Closed lockys closed 6 years ago

lockys commented 7 years ago

Hi, @yoshuawuyts :) As title, Do you read books, trace others' code? Or do you have your own way to become such a good developer that having abilities to develop a framework or library?

Thanks a lot!

yoshuawuyts commented 7 years ago

:D hey! That's a cool question!

Umm, I'm honestly not that good at learning languages I think. JS is the only language I feel completely comfortable in. Runner's up would probably be Shell and then Rust. I'm supposed to know C also but yeah that's been a few years haha.

Rust is the most recent language I've started learning. I'm honestly not that good at it yet, as there's a lot to unpack. I found the shift in paradigm to be quite tricky. Suddenly there are no more dynamic inputs and the event loop is gone. Even basic stuff like creating data structures becomes weird. I remember going through the same with Shell, and JS before that. It's just... weird. But fun too, and that's what matters most to me.

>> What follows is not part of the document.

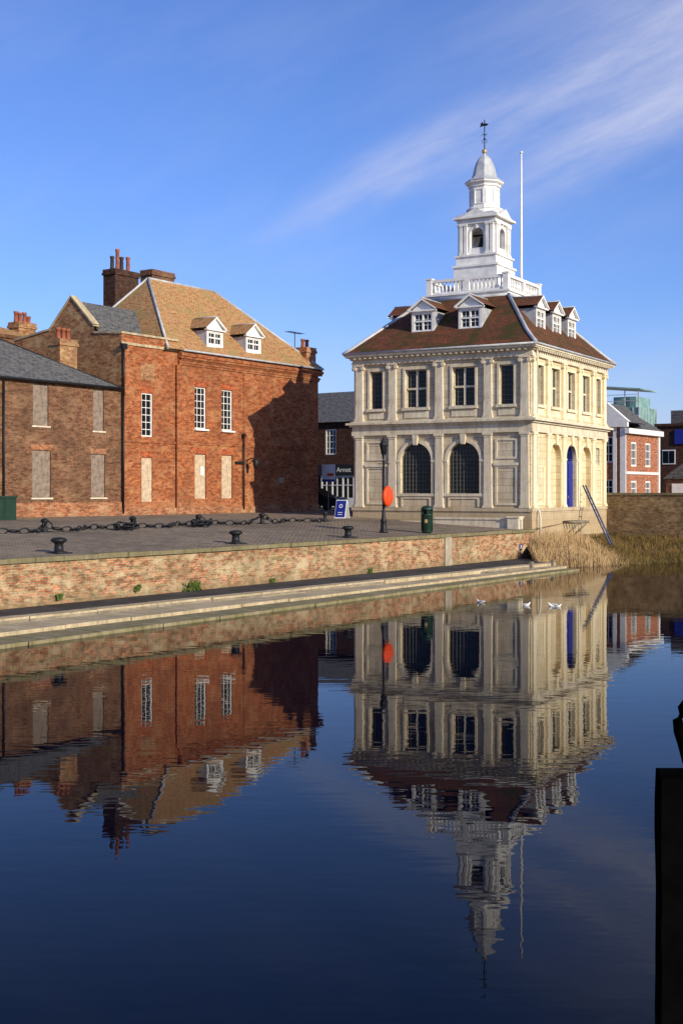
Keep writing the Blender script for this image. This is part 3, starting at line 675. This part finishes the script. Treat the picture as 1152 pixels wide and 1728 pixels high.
g=G(); g.rings([[(-1.75,-.78,.97),(1.05,-.78,.94),(1.05,.78,.94),(-1.75,.78,.97)],[(-1.2,-.62,1.45),(.25,-.62,1.45),(.25,.62,1.45),(-1.2,.62,1.45)]]); part(g,'windows',car,'pane')
g=G(); g.box(-1.15,.2,-.6,.6,1.451,1.48); part(g,'roof',car,'carpaint')
for x in (-1.25,1.3):
    for y in (-.8,.8):
        g=G(); n=16
        g.rings([[(.31*math.cos(2*math.pi*k/n),yy,.31+.31*math.sin(2*math.pi*k/n)) for k in range(n)] for yy in (-.1,.1)]); wh=obj('wheel',g.mesh('wheel',['rubber']),car,(x,y,0))
for y in (-.6,.6):
    g=G(); g.box(1.9,2.0,y-.15,y+.15,.62,.78); part(g,'headlight',car,'lead')
ab=thing('pavement_sign',(.03,63.2,2.28),RF+.15,'blue and white sandwich board standing on the quay','sign')
for sgn in (-1,1):
    g=G(); 
    def tl(x,y,z,s=sgn): return (x,y+s*(-.28+.26*z/.95),z)
    g.T=tl; g.box(-.3,.3,-.015,.015,0.02,.95); part(g,'panel',ab,'white')
g=G(lambda x,y,z:(x,y+(-.28+.26*z/.95)-.02,z))
g.box(-.27,.27,-.004,.0,.08,.91); part(g,'poster',ab,'blue')
g=G(lambda x,y,z:(x,y+(-.28+.26*z/.95)-.03,z)); g.arc(0,.64,.06,.1,-.002,0,12,0,2*math.pi); g.box(-.13,.13,-.002,0,.2,.23); g.box(-.13,.13,-.002,0,.3,.33); part(g,'emblem',ab,'white')
# ================================================================== RIGHT BACKGROUND
HW=2.9
r0=(21.7-.825*HW,95+.565*HW)
rh=thing('brick_hall',(r0[0],r0[1],ZG),RF,'red brick hall with white pilasters and white pedimented gable','building')
g=G(); g.wall(0,HW,1.5,8.9,[(1.05,1.85,5.9,7.9),(1.05,1.85,2.8,4.6)],.15)
g.T=lambda a,d,z:(HW-d,a,z)
cols_=(1.0,4.0)
so=[(a,a+1.2,z0,z1) for a in cols_ for z0,z1 in ((5.6,7.5),(2.7,4.5))]
g.wall(0,7,1.5,8.1,so,.15)
part(g,'wall',rh,'brick_far',ZG)
g=G(); 
for x in (0,HW-.45): g.box(x,x+.45,-.12,-.003,1.5,8.6)
g.box(.75,1.02,-.1,-.003,1.5,8.6); g.box(1.88,2.15,-.1,-.003,1.5,8.6)
g.box(-.2,HW+.2,-.3,-.003,8.6,9.0); g.prism([(-.3,9.0),(HW+.3,9.0),(HW/2,10.5)],-.3,.2)
g.T=lambda a,d,z:(HW-d,a,z); g.box(-.28,7.2,-.35,-.003,8.1,8.5); g.box(0,7,-.08,-.003,5.0,5.2); g.box(6.7,7,-.12,-.003,1.5,8.1)
part(g,'cornice',rh,'white',ZG)
g=G(); g.prism([(-.3,8.95),(HW+.3,8.95),(HW/2,10.45)],.2,3.5); g.rings([rect(HW/2-1,5.2,HW/2+1.2,2.2,8.52),rect(HW/2-1,5.2,.3,.8,10.2)],cap=False); part(g,'roof',rh,'slate',ZG)
wmf=win_mesh(.8,2.,2,3,.1,.05); wms=win_mesh(1.2,1.9,3,3,.14,.06); wmt=win_mesh(1.2,1.8,3,3,.14,.06); wmu=win_mesh(.8,1.8,2,3,.1,.05)
obj('window',wmf,rh,(1.45,.05,5.9-ZG)); obj('window',wmu,rh,(1.45,.05,2.8-ZG))
for a in cols_: obj('window',wms,rh,(HW-.05,a+.6,5.6-ZG),math.pi/2); obj('window',wmt,rh,(HW-.05,a+.6,2.7-ZG),math.pi/2)
g=G(); g.box(-3.2,3.2,-3,3,0,12.0); g.box(-.4,2.6,-2.5,2.5,12.0,13.4); g.prism([(-3.6,14.9),(3.4,14.2),(3.4,14.35),(-3.6,15.05)],-3.2,3.2)
g.m=1
for i in range(9): g.box(-3.2+.8*i-.05,-3.2+.8*i+.05,-3.1,-3.002,0,12.0)
for k in range(8): g.box(-3.2,3.2,-3.12,-3.102,1.5*k+.3,1.5*k+.5)
g.T=lambda a,d,z:(3.2-d,a,z)
for i in range(7): g.box(-3+i-.04,-3+i+.04,-.1,-.002,0,12.0)
g.T=lambda x,y,z:(x,y,z)
for x in (-3.1,-1.6,1.2,3.0): g.box(x,x+.12,-2.9,-2.8,12.0,14.8 if x<0 else 14.3)
for z in (12.8,13.6): g.box(-3.1,3.1,-2.95,-2.91,z,z+.08)
solo(g,'glass_office','glass_green lead'.split(),'modern pale green glass office block behind the brick hall','building',(36.7,162,2.4),RF)
g=G(); g.box(0,22,0,12,-.5,7.3); g.box(-.15,22.15,-.15,12.15,7.3,7.55); g.m=1; g.box(.8,22.1,1.5,11,7.55,8.8); g.m=2; g.box(1.4,2.4,4,6,8.8,9.5)
g.box(.55,1.75,-.06,-.003,3.9,5.2); g.box(3.2,4.4,-.06,-.003,3.9,5.2)
g.m=3; g.box(1.7,3.6,-.12,-.003,5.7,7.0)
g.m=4; g.box(.62,1.12,-.075,-.063,4.0,5.1); g.box(1.18,1.68,-.075,-.063,4.0,5.1)
solo(g,'flat_roofed_store',['brick_dark','slate','white','blue','pane'],'dark brick flat roofed store with blue sign panel','building',(28.3,112,2.2),RF)
g=G(); g.box(0,9,0,5,0,2.3); g.m=1; g.prism([(-.2,2.3),(9.2,2.3),(6.5,4.1),(2.2,4.1)],-.2,5.2); g.m=2; g.box(.5,1.6,-.05,-.003,.2,1.9)
solo(g,'small_shed',['brick_low','slate','white'],'low brick shed with slate roof behind the embankment','shed',(26.3,101,2.4),RF)
ew=thing('embankment_wall',P3(46.3,1.2,0),RF,'weathered brown brick embankment wall above the reed bank','wall')
g=G(); g.box(-.6,60,-.0,.5,-.3,3.45); part(g,'brickwork',ew,'brick_bridge')
g=G(); g.box(-.5,60,-.06,.56,3.453,3.58); part(g,'coping',ew,'cop')
# ================================================================== GROUND, WATER, QUAY
g=G()
def gp(l): g.poly([P3(s,t,z) for s,t,z in l])
gp([(-120,0,1.73),(34.3,0,1.73),(34.3,11,2.28),(-120,11,2.28)])
gp([(34.3,0,1.73),(46.4,1.3,2.3),(46.4,11,2.35),(34.3,11,2.28)])
gp([(-120,11,2.28),(34.3,11,2.28),(34.3,20,2.4),(-120,20,2.4)]); gp([(34.3,11,2.28),(46.4,11,2.35),(46.4,20,2.4),(34.3,20,2.4)])
gp([(-120,20,2.4),(46.4,20,2.4),(46.4,3500,2.4),(-120,3500,2.4)])
gp([(-3500,0,1.73),(-120,0,1.73),(-120,11,2.28),(-3500,11,2.28)]); gp([(-3500,11,2.28),(-120,11,2.28),(-120,3500,2.4),(-3500,3500,2.4)])
gp([(46.4,-3500,2.4),(3500,-3500,2.4),(3500,3500,2.4),(46.4,3500,2.4)])
obj('ground',g.mesh('ground',['setts']),kind='structure',label='grey brown stone sett paving of the quay')
g=G(); g.poly([(-3500,-3500,0),(3500,-3500,0),(3500,3500,0),(-3500,3500,0)]); obj('water',g.mesh('water',['water']),kind='structure',label='still dark blue harbour water with soft ripples')
qw=thing('quay_wall',P3(0,0,0),RE,'patched red and cream brick quay wall with stone coping','wall')
g=G(); g.box(-120,25.1,0.05,.6,-.4,1.6); g.box(25.7,34.3,.05,.6,-.4,1.6); part(g,'brickwork',qw,'brick_quay')
g=G(); g.box(25.1,25.7,-.03,.6,-.4,1.6); part(g,'concrete_pier',qw,'concrete')
g=G()
x=-40
while x<34.2:
    l=min(random.uniform(.9,1.4),34.3-x); dz=random.uniform(-.012,.012); g.box(x,x+l-.015,-.05+random.uniform(-.015,.01),.55,1.6+.003,1.745+dz); x+=l
g.box(-120,-40.02,-.05,.55,1.603,1.745)
part(g,'coping',qw,'cop')
SE=30.2
def wk(s): return -1.95 if s<-1.7 else -1.97-.0276*(s+1.7)
S=[-120,-30]+[ -20+2.4*i for i in range(21)]; S=[s for s in S if s<SE-.5]+[SE]
g=G()
for a,b in zip(S[:-1],S[1:]): g.poly([P3(a,.04,.33),P3(b,.04,.33),P3(b,wk(b)+.3,.31),P3(a,wk(a)+.3,.31)])
g.poly([P3(SE,.04,.33),P3(34.0,.04,.33),P3(32,-1.5,.3),P3(SE,-2.5,.3)])
obj('walkway',g.mesh('walkway',['asphalt']),kind='structure',label='narrow dark asphalt walkway below the quay wall')
le=thing('stone_ledge',P3(0,0,0),RE,'pale stepped stone landing ledge along the waterline','ledge')
def kf(s): return 1+max(0,min(1.3,(SE-s)/30))*1.0
def band(g,o0,o1,z0,z1,gap=.03):
    for a,b in zip(S[:-1],S[1:]):
        b2=b-gap if a>-25 else b; j=random.uniform(-.02,.02)
        f=lambda s,o:wk(s)+o*(kf(s) if o<-.16 else 1)
        top=[(a,f(a,o0),z1+j*.4),(b2,f(b2,o0),z1+j*.4),(b2,f(b2,o1)+j,z1-.01+j*.4),(a,f(a,o1)+j,z1-.01+j*.4)]
        bot=[(p[0],p[1],z0) for p in top]; g.rings([bot,top])
g=G(); band(g,.3,-.15,-.3,.345); part(g,'kerb',le,'stone_ledge')
g=G(); band(g,-.1,-.75,-.3,.20); part(g,'upper_step',le,'stone_ledge')
g=G(); band(g,-.7,-1.35,-.3,.10); part(g,'lower_step',le,'algae')
g=G(); band(g,-.154,-.16,.21,.28); part(g,'timber_rail',le,'timber')
for s in (27.6,29.7):
    g=G(); g.box(s,s+.12,wk(s)-.3,wk(s)-.16,-.2,.5); part(g,'timber_post',le,'timber')
inn=[(33.5,.1,.9),(40,.5,1.0),(46.3,1.2,1.05),(46.3,-5,1.0),(46.3,-12,1.0),(46.3,-60,1.0)]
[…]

But the best way I've found to learn stuff is get through it building projects. It's how I learned all my languages actually. Well, but def coupled with a linter and compiler haha - and maybe someone that's good at it already close by. I'm not that good at reading books.

I've also studied other people's code a lot. When I was starting out with JS I read the koa source perhaps like 50 times front to end. There was so much going on in there that I just had to figure out what it was. In hindsight I can say there was too much going on in there, but it was a great study project regardless!

For Shell I co-authored a port of Docker to POSIX shell called shocker; got all close and personal with the language and figured out some neat patterns for string parsing and handling status codes. Turns out Shell is neat once you realize it's all about string parsing and status code handling :D. It definitely helped the person I wrote the code with knew their stuff real well, so I got to ask a lot of questions in the process.

I'm still learning stuff each day though; there's some incredible code out there on GitHub that's been stable for years. For example today I went through the source of disc and browser-unpack. Both are tools I use daily, but haven't been updated in years. Despite their complexity they're practically bug-free so to say. I feel stuff like that is worth digging into, as the authors probably got it right.

But umm, yeah I think that's most of my thoughts on how I learn things. I do things because I think they're fun to do. If something's complicated I generally try and skip learning it unless there's absolutely no way around it. Even if it's popular. I try and favor knowledge that'll last a while rather than gaining knowledge that'll be irrelevant soon. Obviously you can't always get that one right, but making an effort to do so has worked out for me.

uehhhhh, I hope that answers your question! - Now a question for you: how do you like to learn things? :grin:

yoshuawuyts commented 6 years ago

Doing an issue cleanup; closing for now!